ÖRNEK: ‘Ayşe çok kötü bir çocuk,bebeğimi aldı vermiyor’
(Ne ayıp kardeş kardeş oynamıyor musunuz? Yerine)
Duyduğunuzu tekrar etme:
‘Demek Ayşe bebeğini aldı ,vermiyor’
‘Evet beni kızdırıyor...’ Diye devam eder.
ÖRNEK:’Matematik dersini hiç anlamıyorum..’
(Biraz daha dikkat edersen anlarsın’ veya ’Sınıfta bir arkadaşına sor anlatsın’ yerine)
Duyduğunuzu tekrar etme:
‘Matematik dersi sana zor geliyor’
‘Evet öğretmen de bana taktı’ diye devam eder.
Duyguları tekrar etmenin yararları nelerdir?
-Söylenenlerin aynen duyulduğunu, yanlış anlaşılmadığını kanıtlar.
-Soruna çözüm getirmez, ama çocuğun sorun üzerinde daha çok düşünmesini ve çözüm bulmasını sağlar.
-Asıl sorunun ne olduğunu ortaya çıkarır.(matematik dersi öeği )
-Konuşan kişi duyulduğunu hissederek daha çok konuşur.

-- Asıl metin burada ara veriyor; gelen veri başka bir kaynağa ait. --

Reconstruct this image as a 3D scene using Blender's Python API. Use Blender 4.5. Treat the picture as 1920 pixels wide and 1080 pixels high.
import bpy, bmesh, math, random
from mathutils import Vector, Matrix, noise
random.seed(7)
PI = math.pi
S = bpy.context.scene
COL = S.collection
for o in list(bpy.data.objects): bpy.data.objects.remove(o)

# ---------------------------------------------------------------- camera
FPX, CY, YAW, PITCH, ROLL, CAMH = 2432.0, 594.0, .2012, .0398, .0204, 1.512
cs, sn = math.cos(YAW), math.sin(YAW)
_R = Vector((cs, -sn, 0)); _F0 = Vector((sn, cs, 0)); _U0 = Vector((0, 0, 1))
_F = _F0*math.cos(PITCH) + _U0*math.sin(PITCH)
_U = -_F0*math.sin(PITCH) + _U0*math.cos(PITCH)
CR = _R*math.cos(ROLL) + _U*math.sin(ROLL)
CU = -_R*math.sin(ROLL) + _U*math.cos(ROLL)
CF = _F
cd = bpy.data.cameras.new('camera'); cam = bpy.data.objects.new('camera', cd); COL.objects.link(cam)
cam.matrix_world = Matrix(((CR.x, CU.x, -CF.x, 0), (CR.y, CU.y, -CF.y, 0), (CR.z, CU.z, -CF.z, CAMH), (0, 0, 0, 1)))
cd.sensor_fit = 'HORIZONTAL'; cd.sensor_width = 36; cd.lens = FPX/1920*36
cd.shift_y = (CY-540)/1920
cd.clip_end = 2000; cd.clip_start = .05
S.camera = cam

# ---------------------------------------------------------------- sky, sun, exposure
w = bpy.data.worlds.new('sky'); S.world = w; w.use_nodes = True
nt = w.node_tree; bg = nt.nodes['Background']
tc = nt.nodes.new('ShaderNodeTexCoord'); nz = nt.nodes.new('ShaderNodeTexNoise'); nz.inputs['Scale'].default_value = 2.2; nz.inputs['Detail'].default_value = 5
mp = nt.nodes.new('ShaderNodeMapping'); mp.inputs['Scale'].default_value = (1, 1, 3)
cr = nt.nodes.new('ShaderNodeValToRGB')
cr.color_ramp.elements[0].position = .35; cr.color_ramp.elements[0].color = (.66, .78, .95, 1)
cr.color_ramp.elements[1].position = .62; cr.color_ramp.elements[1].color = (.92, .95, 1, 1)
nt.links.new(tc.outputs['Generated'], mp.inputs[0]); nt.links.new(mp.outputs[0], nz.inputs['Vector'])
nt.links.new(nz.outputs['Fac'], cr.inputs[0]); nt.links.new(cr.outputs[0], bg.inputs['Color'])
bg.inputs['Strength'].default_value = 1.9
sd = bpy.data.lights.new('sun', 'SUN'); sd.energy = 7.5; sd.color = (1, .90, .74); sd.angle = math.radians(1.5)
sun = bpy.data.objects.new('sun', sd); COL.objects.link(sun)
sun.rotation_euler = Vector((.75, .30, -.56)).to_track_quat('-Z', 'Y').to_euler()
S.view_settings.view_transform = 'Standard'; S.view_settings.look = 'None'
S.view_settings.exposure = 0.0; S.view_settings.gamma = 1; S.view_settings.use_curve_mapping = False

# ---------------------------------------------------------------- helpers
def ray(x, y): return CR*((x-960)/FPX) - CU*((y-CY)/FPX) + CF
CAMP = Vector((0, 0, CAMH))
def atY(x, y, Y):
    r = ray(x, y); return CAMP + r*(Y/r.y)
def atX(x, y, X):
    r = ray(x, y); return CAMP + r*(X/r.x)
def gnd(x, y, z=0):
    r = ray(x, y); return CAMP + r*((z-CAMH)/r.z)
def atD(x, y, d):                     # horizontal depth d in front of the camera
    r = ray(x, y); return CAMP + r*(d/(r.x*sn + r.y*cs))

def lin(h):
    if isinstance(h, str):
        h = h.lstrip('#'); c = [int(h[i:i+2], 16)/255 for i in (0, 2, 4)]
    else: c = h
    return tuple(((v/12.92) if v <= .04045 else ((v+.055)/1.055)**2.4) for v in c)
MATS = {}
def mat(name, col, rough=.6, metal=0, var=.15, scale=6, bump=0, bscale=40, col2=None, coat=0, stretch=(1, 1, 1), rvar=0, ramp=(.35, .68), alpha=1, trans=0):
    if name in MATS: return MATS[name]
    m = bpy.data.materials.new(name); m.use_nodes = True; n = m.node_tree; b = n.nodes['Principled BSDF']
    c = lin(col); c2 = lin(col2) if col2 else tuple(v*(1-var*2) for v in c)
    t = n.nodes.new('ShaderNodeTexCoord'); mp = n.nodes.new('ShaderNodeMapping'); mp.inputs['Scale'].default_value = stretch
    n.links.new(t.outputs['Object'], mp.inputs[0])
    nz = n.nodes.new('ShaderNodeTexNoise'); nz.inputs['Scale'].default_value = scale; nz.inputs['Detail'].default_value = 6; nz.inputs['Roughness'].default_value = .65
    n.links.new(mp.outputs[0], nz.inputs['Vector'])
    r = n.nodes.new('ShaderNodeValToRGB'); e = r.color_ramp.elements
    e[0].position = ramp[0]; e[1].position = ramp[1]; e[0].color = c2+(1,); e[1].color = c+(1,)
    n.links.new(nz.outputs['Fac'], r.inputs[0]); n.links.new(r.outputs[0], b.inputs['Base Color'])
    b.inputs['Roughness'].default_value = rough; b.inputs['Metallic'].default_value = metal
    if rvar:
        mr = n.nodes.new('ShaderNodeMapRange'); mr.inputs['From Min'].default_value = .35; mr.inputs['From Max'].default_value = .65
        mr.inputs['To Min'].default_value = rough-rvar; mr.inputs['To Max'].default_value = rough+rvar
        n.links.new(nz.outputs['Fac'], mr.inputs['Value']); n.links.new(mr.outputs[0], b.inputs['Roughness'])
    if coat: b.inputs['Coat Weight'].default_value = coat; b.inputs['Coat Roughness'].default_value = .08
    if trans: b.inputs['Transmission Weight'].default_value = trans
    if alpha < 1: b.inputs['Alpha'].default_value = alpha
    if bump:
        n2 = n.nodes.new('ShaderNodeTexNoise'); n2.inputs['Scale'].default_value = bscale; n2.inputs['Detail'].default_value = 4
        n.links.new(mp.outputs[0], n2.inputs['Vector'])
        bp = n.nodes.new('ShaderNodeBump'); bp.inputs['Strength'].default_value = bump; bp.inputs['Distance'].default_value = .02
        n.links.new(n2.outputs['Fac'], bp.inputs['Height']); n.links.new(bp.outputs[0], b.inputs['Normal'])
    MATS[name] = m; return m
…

2)Konuşan kişinin duygularını dile getirebiliriz. Burada Ayşe öeğini verecek olursak;
‘Ayşe çok kötü çocuk.bebeğimi aldı vermiyor
ELİF ne hissediyor?:KIZGINLIK,ÖFKE
CEVAP:’Bu seni kızdırıyor ‘olabilir
   Çocukla iletişimde,duyguların dile getirilmesi onu rahatlatır ve anlaşıldığını hissetmesini sağlar. Böylece yoğun duygularını davranışa yöneltmez.